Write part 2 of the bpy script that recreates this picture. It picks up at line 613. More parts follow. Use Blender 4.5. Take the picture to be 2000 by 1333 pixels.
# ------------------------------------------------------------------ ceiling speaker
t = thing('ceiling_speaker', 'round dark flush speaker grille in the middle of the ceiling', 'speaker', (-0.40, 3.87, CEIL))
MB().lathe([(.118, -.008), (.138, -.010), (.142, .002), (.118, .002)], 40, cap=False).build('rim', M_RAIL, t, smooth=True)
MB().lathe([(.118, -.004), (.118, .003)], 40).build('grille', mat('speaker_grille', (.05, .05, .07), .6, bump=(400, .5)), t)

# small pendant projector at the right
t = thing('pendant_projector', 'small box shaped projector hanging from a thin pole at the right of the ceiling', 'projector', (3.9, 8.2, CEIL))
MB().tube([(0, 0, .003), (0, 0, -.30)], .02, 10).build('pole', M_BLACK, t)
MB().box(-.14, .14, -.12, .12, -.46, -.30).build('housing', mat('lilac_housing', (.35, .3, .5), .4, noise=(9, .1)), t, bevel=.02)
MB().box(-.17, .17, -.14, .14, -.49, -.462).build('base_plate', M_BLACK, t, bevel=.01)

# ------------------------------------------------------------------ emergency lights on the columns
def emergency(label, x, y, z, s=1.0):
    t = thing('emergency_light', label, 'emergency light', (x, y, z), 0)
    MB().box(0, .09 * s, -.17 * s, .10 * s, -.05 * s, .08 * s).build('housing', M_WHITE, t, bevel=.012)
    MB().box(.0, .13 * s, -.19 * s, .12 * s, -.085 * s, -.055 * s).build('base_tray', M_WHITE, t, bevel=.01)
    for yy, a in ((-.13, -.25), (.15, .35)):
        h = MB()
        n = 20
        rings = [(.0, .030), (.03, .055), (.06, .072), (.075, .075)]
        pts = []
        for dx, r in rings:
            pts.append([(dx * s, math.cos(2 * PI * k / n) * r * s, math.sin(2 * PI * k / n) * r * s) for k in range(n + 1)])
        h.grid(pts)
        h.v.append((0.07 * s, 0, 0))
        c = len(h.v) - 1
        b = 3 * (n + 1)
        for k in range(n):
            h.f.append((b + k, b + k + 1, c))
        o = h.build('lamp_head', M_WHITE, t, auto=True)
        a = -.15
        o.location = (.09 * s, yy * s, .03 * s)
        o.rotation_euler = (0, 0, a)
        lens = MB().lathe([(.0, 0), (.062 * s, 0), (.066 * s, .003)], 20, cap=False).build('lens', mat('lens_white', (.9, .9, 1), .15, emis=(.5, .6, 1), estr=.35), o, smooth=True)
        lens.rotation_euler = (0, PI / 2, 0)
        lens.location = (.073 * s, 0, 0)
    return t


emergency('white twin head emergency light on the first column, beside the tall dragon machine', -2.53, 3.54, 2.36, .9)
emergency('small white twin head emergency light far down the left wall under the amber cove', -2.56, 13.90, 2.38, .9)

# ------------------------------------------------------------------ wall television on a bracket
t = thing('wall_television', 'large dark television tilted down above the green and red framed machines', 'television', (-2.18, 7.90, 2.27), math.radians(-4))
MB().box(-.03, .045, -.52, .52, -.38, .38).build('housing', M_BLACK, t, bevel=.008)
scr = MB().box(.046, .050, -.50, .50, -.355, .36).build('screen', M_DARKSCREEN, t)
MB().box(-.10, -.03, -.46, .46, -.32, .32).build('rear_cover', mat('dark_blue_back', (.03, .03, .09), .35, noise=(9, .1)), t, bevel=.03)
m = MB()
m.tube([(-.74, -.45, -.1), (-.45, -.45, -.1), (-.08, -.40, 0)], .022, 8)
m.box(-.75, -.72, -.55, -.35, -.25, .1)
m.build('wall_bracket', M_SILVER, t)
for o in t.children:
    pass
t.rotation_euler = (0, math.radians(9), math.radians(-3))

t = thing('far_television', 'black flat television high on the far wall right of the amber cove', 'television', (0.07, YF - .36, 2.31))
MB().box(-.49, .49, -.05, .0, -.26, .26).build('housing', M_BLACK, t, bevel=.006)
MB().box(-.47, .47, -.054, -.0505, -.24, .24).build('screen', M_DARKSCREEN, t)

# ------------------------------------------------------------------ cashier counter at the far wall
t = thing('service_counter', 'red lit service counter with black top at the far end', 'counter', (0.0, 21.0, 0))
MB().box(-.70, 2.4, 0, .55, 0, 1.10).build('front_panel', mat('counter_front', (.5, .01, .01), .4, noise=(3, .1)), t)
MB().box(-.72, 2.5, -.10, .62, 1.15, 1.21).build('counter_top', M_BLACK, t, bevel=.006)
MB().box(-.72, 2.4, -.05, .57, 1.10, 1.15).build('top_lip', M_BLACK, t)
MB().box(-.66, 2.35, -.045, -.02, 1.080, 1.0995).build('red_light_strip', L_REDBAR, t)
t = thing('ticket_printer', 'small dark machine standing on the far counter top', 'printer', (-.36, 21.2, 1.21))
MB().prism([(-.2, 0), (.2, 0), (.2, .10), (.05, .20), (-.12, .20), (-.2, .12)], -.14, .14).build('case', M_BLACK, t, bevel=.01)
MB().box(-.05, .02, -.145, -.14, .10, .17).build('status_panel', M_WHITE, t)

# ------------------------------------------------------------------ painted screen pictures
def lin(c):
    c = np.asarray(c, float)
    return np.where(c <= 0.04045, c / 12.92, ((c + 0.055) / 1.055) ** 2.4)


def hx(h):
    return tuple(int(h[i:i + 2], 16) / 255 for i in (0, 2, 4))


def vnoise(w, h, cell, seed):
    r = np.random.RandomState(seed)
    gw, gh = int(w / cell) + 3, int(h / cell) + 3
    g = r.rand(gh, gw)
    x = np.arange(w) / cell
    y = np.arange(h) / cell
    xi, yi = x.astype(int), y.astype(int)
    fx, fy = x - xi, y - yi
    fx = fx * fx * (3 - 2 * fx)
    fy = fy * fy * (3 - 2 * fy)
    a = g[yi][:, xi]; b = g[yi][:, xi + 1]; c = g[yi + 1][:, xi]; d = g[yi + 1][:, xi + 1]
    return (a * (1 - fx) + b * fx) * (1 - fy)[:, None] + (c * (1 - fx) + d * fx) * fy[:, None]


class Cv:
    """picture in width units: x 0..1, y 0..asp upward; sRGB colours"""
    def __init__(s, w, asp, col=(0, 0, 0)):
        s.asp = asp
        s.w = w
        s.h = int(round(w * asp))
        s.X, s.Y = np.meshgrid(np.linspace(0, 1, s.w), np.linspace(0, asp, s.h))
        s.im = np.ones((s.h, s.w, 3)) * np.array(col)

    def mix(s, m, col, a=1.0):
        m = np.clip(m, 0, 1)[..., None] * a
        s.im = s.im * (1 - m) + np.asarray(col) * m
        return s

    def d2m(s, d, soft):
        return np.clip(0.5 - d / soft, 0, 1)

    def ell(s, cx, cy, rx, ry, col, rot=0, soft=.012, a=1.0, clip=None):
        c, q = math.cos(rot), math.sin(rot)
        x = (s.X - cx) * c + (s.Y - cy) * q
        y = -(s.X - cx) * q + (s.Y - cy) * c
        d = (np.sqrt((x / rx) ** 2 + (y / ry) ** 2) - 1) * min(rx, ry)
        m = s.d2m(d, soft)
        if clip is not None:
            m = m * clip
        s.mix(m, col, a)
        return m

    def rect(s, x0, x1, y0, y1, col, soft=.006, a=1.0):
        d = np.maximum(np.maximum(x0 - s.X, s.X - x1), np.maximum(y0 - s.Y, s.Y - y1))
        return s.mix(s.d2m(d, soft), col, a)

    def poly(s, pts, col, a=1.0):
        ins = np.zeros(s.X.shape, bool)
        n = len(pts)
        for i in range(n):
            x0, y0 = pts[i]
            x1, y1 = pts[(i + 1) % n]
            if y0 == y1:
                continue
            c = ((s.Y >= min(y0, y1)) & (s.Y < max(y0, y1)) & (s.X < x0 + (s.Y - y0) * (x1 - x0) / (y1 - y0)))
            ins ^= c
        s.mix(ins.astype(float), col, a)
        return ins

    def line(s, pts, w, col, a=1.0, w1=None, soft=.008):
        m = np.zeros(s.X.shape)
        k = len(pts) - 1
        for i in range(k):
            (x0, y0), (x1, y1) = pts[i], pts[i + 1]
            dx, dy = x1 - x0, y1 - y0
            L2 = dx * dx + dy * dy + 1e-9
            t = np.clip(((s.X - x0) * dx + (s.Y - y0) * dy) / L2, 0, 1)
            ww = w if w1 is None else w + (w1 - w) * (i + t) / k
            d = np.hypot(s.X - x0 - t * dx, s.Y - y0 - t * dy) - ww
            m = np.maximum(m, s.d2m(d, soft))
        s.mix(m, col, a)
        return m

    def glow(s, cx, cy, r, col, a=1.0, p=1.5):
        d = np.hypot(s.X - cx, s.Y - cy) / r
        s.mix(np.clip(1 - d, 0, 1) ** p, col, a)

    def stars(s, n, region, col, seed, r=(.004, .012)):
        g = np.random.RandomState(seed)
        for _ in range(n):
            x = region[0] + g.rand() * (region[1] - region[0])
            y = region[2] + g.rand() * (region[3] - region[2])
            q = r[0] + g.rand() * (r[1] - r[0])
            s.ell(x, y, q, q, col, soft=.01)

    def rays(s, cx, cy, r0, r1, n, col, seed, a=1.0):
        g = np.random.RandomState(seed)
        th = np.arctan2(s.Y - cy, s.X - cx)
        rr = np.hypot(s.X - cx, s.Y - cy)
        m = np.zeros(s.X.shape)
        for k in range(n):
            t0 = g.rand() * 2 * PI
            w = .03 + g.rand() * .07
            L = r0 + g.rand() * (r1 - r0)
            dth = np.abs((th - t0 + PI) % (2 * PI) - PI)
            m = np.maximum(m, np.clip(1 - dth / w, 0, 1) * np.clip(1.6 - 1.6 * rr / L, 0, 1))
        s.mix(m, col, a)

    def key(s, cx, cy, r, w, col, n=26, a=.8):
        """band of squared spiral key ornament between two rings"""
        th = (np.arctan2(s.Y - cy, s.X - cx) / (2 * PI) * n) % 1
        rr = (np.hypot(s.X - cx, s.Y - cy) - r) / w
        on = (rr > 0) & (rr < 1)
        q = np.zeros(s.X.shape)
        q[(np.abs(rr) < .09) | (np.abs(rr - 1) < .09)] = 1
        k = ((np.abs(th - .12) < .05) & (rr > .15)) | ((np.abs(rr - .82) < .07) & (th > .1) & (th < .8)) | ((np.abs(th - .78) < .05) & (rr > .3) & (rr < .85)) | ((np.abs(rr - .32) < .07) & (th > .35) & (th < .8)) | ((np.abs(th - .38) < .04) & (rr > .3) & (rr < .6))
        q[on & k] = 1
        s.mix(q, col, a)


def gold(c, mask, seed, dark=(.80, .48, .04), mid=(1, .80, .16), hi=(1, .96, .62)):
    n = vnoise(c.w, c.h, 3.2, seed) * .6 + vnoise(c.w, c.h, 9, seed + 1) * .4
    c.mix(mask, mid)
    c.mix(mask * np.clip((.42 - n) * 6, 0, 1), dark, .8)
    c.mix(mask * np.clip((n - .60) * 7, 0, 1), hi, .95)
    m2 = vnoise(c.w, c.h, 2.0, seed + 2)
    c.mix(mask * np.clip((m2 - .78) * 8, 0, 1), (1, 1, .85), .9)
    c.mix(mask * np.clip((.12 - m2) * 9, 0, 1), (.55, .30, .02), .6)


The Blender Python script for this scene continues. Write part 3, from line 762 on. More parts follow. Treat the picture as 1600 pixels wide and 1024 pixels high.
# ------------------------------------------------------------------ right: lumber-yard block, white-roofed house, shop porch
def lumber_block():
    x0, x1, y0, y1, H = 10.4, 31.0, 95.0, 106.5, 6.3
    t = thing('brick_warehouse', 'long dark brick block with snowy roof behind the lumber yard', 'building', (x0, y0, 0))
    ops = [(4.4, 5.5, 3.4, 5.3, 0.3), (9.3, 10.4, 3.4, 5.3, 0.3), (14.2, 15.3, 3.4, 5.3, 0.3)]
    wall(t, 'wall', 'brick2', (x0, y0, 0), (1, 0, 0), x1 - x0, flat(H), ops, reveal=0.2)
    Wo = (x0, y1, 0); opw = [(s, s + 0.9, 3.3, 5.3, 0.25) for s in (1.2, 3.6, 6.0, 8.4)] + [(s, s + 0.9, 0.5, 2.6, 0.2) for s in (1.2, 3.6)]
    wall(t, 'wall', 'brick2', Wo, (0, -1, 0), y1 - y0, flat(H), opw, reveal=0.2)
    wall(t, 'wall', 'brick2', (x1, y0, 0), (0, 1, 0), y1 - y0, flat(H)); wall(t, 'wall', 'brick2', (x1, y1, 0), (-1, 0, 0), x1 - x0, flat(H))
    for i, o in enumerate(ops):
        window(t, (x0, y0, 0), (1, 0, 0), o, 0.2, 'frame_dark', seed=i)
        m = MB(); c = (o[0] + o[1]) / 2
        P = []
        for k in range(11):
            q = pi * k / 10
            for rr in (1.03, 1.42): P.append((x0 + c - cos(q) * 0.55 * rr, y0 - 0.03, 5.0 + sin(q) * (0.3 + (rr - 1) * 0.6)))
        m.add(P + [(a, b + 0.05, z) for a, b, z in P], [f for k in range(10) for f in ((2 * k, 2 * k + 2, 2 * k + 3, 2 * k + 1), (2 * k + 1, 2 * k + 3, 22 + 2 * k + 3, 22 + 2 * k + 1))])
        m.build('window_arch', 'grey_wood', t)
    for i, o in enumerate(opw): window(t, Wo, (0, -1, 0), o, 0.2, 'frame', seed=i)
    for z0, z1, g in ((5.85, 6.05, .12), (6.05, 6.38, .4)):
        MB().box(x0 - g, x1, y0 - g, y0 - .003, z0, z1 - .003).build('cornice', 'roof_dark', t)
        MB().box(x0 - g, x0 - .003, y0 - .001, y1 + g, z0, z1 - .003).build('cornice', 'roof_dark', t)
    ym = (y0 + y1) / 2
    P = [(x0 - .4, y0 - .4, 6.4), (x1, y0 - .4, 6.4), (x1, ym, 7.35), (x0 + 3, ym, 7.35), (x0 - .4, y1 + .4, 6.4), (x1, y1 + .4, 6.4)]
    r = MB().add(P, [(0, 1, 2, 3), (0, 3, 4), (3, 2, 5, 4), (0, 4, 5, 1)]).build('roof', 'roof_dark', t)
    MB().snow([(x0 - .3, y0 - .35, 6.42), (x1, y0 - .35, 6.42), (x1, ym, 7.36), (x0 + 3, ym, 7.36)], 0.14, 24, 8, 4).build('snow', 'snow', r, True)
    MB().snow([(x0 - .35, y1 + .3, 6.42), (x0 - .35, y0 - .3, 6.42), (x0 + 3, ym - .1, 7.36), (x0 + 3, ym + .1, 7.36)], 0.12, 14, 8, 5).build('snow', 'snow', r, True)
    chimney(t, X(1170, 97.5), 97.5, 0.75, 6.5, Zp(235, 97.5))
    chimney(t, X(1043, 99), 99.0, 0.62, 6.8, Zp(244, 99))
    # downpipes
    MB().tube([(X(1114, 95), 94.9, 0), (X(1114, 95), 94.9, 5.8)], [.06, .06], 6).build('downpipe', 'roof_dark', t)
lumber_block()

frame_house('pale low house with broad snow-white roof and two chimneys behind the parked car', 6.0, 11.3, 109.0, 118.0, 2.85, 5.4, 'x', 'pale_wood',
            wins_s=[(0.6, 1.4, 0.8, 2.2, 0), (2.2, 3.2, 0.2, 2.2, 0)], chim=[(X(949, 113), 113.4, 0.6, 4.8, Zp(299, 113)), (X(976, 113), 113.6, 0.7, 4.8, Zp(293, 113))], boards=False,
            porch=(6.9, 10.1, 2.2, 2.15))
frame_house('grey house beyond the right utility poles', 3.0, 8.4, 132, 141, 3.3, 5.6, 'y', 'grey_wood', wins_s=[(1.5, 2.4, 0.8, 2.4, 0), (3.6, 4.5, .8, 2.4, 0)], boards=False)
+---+
_WRITTEN EXERCISE:_
Write out exactly, please, the lines beginning at the start of the material and ending with the line that holds "-.462).build('base_plate', M_BLACK, t, bevel=.01)", both included.

_RESULT:_
Write part 2 of the bpy script that recreates this picture. It picks up at line 613. More parts follow. Use Blender 4.5. Take the picture to be 2000 by 1333 pixels.
# ------------------------------------------------------------------ ceiling speaker
t = thing('ceiling_speaker', 'round dark flush speaker grille in the middle of the ceiling', 'speaker', (-0.40, 3.87, CEIL))
MB().lathe([(.118, -.008), (.138, -.010), (.142, .002), (.118, .002)], 40, cap=False).build('rim', M_RAIL, t, smooth=True)
MB().lathe([(.118, -.004), (.118, .003)], 40).build('grille', mat('speaker_grille', (.05, .05, .07), .6, bump=(400, .5)), t)

# small pendant projector at the right
t = thing('pendant_projector', 'small box shaped projector hanging from a thin pole at the right of the ceiling', 'projector', (3.9, 8.2, CEIL))
MB().tube([(0, 0, .003), (0, 0, -.30)], .02, 10).build('pole', M_BLACK, t)
MB().box(-.14, .14, -.12, .12, -.46, -.30).build('housing', mat('lilac_housing', (.35, .3, .5), .4, noise=(9, .1)), t, bevel=.02)
MB().box(-.17, .17, -.14, .14, -.49, -.462).build('base_plate', M_BLACK, t, bevel=.01)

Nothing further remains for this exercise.